■ Given instruction: Work out how many lines of the records contain "pixels". Answer with the number and nothing else.

■ Material for this task:
▼

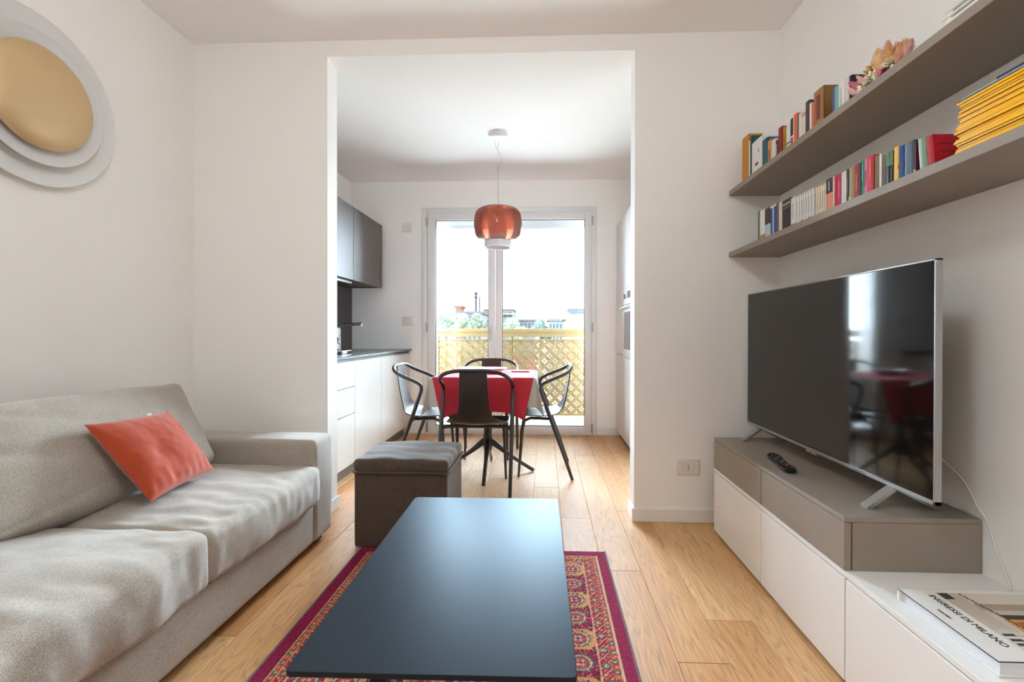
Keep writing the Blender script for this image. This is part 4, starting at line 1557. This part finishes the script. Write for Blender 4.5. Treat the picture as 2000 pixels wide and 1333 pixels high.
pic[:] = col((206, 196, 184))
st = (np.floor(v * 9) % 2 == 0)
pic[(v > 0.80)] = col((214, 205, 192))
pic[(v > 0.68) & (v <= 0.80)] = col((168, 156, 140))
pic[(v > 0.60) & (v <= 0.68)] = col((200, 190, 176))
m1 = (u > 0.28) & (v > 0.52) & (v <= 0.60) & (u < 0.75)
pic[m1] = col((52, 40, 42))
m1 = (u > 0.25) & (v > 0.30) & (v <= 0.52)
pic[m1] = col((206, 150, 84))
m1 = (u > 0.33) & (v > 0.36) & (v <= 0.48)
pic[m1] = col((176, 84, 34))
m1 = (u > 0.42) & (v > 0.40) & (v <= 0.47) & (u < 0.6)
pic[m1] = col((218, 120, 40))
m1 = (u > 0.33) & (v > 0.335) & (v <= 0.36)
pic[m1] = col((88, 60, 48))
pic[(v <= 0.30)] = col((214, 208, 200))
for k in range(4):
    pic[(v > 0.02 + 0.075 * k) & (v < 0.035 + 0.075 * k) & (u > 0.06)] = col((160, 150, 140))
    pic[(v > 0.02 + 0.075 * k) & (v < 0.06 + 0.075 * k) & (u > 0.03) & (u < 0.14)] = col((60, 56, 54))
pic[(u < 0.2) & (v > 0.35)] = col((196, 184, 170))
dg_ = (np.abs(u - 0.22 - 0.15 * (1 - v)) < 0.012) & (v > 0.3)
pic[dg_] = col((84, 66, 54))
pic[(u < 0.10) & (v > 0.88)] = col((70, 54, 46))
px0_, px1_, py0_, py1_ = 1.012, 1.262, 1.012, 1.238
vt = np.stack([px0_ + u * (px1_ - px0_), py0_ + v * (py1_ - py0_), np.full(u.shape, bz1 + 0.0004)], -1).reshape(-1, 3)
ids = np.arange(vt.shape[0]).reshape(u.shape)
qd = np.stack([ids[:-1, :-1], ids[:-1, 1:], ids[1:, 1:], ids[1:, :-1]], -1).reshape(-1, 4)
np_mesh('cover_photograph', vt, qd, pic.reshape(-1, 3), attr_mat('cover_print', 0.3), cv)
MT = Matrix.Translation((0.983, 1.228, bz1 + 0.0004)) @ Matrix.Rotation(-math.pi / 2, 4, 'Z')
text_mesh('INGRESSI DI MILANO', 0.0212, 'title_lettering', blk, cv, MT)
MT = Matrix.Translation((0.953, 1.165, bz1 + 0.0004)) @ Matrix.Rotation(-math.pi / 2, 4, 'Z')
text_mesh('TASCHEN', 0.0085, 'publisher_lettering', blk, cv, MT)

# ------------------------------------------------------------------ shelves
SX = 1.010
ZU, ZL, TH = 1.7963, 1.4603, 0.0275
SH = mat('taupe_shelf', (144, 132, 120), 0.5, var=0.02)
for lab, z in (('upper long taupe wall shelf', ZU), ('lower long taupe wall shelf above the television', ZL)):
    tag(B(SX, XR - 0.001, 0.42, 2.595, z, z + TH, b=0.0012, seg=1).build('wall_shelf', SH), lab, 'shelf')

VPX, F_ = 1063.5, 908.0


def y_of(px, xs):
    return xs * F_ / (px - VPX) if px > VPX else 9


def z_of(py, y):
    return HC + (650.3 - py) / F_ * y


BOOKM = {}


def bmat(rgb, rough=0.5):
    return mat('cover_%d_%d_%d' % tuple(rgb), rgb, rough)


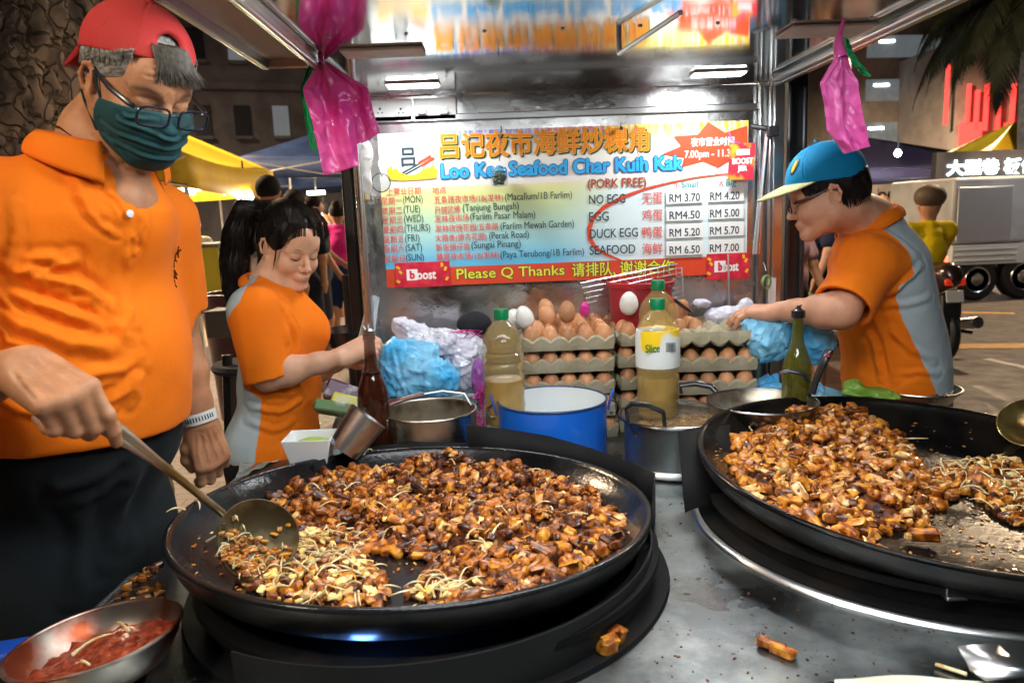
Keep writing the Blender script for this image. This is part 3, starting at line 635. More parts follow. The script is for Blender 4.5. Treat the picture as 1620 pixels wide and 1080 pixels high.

▲

■ Task answer: 2